▸ **Stated exercise**: Repeat only the lines running from the beginning of the material through the line that contains "RNG = np.random.default_rng(11)".

▸ **Available data**:
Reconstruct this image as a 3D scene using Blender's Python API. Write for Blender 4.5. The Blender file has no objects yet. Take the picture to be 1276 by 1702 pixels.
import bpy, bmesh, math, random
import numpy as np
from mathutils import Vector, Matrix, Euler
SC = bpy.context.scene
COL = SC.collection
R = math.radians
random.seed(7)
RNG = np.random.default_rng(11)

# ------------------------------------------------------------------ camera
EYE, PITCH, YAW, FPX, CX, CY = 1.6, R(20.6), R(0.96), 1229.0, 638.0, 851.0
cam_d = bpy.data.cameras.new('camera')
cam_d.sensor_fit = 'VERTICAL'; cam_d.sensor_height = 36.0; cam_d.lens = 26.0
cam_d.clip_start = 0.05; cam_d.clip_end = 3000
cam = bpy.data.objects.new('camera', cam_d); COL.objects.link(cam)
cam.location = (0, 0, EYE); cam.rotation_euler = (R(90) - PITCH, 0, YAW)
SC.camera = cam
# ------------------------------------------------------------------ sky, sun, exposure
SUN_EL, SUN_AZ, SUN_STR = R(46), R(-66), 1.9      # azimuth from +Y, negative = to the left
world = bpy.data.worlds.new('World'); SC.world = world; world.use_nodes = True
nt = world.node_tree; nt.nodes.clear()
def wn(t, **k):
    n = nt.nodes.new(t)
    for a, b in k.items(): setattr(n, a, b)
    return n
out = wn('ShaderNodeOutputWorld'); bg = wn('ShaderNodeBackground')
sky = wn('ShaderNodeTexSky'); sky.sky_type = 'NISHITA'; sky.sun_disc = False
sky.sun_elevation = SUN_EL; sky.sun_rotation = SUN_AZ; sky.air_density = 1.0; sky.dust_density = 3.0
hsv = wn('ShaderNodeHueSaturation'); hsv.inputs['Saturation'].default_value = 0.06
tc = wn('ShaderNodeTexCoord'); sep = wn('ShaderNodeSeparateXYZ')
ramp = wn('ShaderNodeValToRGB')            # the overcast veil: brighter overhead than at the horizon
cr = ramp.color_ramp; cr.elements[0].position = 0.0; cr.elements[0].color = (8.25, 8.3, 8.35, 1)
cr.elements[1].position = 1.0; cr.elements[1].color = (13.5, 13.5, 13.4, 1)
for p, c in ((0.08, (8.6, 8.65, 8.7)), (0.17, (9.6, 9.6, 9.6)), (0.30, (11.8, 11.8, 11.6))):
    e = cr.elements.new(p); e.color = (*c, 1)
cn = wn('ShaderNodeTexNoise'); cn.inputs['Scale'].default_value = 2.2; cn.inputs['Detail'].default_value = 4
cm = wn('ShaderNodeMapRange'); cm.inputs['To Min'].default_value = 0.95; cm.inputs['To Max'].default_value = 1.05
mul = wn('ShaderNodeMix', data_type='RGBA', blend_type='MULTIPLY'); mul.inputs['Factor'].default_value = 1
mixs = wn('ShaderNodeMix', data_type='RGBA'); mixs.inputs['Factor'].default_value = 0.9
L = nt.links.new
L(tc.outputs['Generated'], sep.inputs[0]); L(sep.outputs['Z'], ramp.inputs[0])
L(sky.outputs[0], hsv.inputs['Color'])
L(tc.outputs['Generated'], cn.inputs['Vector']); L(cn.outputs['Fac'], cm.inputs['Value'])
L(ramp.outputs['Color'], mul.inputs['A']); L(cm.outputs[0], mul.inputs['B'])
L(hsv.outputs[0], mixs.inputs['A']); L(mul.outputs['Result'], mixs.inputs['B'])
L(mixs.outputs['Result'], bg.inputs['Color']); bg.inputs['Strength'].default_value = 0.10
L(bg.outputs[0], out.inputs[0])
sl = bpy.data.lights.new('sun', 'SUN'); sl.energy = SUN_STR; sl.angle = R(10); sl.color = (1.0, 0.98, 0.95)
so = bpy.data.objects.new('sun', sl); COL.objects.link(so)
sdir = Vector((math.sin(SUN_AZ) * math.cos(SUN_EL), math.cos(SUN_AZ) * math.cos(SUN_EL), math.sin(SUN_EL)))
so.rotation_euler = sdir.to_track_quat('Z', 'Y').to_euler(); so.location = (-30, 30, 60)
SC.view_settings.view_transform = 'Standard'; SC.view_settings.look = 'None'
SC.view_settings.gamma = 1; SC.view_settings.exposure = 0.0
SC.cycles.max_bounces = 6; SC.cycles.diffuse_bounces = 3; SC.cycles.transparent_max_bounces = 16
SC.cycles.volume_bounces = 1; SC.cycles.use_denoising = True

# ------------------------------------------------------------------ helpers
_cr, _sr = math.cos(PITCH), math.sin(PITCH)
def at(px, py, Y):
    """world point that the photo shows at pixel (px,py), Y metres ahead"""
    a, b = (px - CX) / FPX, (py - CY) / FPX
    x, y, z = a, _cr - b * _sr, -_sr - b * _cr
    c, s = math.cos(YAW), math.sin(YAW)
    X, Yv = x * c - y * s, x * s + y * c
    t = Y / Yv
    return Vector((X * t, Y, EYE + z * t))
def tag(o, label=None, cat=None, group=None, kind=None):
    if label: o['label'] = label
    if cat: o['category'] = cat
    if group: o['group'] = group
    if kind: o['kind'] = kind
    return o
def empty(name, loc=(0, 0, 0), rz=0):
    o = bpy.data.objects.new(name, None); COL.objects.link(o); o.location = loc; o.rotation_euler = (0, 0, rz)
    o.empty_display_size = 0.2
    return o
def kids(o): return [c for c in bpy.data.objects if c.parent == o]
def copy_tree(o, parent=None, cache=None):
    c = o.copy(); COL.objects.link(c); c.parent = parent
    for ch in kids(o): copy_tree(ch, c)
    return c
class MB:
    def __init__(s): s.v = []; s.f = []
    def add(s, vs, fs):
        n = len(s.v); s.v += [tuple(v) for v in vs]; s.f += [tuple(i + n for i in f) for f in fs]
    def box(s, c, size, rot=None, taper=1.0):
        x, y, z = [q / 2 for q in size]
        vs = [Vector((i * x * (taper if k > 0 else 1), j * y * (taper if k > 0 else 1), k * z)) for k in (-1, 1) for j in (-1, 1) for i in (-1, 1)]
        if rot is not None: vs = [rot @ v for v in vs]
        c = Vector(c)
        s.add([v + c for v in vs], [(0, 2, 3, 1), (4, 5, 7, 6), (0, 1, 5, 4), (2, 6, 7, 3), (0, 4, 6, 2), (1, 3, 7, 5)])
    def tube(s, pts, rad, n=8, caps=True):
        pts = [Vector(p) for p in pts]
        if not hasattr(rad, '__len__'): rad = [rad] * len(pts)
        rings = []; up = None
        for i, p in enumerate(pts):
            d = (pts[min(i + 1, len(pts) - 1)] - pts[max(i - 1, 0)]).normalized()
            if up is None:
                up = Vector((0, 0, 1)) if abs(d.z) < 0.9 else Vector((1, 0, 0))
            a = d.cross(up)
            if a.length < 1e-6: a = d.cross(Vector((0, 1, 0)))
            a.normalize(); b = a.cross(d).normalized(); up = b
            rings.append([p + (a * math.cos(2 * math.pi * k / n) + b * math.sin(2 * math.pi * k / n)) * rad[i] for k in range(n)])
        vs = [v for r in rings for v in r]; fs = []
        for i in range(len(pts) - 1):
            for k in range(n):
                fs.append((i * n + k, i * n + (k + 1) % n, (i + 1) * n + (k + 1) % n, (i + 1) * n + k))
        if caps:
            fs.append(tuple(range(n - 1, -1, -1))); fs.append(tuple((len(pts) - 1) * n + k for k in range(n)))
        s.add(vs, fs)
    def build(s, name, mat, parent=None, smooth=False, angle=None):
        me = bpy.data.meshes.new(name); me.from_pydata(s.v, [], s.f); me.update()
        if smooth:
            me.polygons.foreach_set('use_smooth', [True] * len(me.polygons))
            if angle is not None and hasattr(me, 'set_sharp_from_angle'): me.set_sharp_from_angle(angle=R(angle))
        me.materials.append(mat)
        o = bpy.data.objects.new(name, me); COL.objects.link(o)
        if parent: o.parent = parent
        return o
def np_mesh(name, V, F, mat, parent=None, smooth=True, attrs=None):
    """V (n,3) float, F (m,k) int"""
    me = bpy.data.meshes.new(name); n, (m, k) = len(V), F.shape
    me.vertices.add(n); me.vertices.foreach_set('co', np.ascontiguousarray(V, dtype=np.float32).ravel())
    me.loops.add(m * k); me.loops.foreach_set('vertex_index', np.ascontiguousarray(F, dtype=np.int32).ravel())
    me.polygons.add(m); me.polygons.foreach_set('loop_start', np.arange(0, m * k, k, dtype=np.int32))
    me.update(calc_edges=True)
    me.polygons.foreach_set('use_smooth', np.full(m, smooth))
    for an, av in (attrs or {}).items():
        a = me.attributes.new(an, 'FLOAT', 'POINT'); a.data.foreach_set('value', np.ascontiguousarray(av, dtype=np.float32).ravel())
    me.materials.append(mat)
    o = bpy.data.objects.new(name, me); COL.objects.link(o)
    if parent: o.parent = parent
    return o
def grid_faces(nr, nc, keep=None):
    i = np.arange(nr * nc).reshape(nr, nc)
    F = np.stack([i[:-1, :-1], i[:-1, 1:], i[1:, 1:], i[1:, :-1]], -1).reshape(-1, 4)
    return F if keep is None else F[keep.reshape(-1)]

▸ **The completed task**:
Reconstruct this image as a 3D scene using Blender's Python API. Write for Blender 4.5. The Blender file has no objects yet. Take the picture to be 1276 by 1702 pixels.
import bpy, bmesh, math, random
import numpy as np
from mathutils import Vector, Matrix, Euler
SC = bpy.context.scene
COL = SC.collection
R = math.radians
random.seed(7)
RNG = np.random.default_rng(11)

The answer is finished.